◆ **Recorded data**
**********

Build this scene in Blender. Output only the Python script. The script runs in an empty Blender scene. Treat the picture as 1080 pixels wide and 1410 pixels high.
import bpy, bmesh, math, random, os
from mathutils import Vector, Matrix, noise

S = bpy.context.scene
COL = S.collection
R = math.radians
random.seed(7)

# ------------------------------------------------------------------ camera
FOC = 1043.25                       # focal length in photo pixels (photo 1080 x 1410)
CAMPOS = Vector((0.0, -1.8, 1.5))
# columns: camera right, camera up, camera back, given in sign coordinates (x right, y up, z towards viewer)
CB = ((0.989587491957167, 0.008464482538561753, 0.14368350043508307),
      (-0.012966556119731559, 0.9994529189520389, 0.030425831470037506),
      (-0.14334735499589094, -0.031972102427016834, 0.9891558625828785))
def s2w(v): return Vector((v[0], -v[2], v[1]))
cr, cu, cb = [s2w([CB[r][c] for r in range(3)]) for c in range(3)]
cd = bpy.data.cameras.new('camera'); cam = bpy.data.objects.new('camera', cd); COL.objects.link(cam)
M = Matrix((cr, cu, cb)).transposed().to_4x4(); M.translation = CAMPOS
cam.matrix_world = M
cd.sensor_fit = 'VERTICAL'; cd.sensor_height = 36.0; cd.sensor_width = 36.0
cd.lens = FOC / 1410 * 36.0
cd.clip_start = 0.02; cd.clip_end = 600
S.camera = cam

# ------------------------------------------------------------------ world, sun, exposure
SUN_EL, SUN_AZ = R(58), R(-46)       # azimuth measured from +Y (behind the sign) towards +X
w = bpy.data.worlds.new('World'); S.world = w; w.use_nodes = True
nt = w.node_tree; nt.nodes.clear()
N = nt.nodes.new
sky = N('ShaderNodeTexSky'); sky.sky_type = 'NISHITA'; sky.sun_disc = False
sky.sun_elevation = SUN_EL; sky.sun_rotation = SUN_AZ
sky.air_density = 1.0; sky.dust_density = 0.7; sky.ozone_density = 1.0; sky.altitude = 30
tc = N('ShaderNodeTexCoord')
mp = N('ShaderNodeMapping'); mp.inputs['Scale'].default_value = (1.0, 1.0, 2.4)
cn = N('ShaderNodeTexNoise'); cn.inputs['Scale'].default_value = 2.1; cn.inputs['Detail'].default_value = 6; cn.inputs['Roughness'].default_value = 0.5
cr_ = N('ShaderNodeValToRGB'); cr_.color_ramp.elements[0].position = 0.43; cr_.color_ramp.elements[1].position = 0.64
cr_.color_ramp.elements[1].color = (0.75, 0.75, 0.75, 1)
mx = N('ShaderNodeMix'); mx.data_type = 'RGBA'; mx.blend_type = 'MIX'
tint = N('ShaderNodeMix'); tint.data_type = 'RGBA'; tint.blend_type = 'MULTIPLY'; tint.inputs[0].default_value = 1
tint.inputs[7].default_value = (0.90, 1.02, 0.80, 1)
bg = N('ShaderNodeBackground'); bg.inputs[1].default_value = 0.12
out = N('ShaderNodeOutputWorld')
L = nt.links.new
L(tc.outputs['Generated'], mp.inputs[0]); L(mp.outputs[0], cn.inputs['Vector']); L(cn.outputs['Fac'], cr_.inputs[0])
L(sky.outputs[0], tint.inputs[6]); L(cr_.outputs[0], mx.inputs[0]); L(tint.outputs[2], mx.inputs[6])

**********

◆ **Aim**
What are the exact lines from the beginning of the material through the line containing "random.seed(7)"? Write out those lines alone.

◆ **Complete answer**
Build this scene in Blender. Output only the Python script. The script runs in an empty Blender scene. Treat the picture as 1080 pixels wide and 1410 pixels high.
import bpy, bmesh, math, random, os
from mathutils import Vector, Matrix, noise

S = bpy.context.scene
COL = S.collection
R = math.radians
random.seed(7)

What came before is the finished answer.